[To be done]
Find the lines of data that contain the string "Write", then list them.

[Record extracts]

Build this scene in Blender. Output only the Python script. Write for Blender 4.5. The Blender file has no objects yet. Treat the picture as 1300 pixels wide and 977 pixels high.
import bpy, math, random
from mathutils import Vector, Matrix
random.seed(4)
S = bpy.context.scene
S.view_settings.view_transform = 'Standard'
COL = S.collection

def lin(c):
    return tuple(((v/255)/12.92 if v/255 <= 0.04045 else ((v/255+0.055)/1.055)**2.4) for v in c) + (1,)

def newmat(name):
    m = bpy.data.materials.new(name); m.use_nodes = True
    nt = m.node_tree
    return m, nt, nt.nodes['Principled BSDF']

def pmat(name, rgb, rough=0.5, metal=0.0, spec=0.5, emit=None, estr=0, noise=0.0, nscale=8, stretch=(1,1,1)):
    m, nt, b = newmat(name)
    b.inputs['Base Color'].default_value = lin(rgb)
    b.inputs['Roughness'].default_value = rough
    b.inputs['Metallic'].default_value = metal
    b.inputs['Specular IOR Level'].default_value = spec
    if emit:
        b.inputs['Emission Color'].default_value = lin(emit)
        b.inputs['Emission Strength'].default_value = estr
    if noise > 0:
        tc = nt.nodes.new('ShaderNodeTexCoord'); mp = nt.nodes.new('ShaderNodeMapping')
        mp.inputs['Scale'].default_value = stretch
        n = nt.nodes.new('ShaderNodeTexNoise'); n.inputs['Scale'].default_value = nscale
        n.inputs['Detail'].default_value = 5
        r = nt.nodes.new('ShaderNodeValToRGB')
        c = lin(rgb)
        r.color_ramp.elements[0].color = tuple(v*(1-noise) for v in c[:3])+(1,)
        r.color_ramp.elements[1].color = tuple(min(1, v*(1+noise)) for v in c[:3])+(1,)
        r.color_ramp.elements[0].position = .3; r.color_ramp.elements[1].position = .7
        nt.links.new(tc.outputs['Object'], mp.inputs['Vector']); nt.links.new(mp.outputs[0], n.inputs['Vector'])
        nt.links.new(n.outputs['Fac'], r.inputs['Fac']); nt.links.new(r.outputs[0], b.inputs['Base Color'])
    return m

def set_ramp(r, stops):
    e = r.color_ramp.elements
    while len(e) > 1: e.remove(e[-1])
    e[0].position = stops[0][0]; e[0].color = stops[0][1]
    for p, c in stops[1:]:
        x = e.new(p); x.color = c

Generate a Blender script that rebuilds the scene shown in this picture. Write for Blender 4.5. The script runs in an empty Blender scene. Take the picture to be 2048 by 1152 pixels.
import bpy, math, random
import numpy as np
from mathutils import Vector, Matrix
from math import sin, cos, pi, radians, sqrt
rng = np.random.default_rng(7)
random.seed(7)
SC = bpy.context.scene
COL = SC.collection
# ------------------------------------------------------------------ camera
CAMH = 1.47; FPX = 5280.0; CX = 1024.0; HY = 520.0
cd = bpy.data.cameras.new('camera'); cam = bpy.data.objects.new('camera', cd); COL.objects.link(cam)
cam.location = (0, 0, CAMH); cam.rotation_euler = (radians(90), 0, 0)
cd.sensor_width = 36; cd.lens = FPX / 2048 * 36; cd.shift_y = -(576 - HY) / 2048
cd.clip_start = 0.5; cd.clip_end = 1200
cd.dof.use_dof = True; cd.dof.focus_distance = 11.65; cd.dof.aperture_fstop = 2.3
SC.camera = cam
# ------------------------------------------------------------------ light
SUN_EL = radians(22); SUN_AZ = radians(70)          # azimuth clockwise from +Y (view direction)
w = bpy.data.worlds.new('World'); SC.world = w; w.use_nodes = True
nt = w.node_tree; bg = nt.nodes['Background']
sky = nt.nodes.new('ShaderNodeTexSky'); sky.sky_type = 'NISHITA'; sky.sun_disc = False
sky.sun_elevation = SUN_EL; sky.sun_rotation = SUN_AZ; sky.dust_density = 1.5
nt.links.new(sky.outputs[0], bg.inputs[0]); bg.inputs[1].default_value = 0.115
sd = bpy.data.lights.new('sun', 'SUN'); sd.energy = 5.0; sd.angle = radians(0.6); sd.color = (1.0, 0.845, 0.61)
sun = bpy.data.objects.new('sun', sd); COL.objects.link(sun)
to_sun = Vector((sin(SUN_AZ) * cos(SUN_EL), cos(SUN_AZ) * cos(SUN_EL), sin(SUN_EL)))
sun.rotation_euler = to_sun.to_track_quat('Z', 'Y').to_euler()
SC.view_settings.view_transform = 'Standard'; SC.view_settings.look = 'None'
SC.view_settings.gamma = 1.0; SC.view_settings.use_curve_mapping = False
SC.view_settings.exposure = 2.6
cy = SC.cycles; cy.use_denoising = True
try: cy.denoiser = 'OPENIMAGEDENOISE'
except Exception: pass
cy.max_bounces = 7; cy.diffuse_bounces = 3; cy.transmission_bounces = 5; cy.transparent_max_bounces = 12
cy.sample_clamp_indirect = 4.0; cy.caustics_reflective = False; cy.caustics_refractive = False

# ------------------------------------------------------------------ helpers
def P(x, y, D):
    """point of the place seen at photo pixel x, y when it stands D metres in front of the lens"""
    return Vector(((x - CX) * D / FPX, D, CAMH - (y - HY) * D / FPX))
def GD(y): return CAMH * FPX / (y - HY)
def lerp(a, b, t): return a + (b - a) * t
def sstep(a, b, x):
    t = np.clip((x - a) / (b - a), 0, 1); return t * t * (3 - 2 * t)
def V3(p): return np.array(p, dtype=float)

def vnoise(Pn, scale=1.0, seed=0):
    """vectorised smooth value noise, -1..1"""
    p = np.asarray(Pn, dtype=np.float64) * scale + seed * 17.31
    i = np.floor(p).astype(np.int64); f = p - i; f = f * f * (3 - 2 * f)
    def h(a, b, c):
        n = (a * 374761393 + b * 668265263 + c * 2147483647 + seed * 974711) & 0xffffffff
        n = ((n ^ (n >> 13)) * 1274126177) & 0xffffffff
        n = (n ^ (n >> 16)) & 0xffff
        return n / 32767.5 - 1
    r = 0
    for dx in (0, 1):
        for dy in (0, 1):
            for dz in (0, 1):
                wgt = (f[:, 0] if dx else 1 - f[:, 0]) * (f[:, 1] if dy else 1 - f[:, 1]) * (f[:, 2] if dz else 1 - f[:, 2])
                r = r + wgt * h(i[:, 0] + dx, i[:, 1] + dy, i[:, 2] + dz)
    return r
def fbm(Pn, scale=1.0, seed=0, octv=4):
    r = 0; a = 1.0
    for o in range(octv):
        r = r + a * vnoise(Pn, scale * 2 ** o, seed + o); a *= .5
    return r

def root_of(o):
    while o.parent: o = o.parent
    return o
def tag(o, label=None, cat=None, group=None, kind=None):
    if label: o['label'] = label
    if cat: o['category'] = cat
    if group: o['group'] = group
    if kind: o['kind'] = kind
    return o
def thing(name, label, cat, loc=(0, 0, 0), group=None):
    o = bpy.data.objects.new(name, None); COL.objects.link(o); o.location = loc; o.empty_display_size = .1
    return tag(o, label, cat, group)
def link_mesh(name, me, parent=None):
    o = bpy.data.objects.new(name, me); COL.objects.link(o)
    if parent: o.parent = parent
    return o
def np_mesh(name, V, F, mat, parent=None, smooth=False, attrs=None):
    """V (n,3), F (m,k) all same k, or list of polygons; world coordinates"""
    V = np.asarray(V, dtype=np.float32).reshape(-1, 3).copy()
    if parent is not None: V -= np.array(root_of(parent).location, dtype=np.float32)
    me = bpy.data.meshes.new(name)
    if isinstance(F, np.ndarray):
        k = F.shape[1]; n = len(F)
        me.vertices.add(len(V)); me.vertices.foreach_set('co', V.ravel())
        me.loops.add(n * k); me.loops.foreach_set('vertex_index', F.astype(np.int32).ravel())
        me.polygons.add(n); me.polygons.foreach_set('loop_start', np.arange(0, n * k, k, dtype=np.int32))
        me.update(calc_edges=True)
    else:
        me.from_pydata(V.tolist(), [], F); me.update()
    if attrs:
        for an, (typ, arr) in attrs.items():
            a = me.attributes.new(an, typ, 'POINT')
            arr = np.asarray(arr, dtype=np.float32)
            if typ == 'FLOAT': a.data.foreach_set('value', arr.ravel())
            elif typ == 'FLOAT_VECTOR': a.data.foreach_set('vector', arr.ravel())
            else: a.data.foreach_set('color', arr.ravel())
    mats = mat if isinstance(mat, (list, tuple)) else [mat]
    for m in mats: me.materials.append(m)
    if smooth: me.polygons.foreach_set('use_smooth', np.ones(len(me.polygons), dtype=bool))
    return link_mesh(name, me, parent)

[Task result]
Build this scene in Blender. Output only the Python script. Write for Blender 4.5. The Blender file has no objects yet. Treat the picture as 1300 pixels wide and 977 pixels high.
Generate a Blender script that rebuilds the scene shown in this picture. Write for Blender 4.5. The script runs in an empty Blender scene. Take the picture to be 2048 by 1152 pixels.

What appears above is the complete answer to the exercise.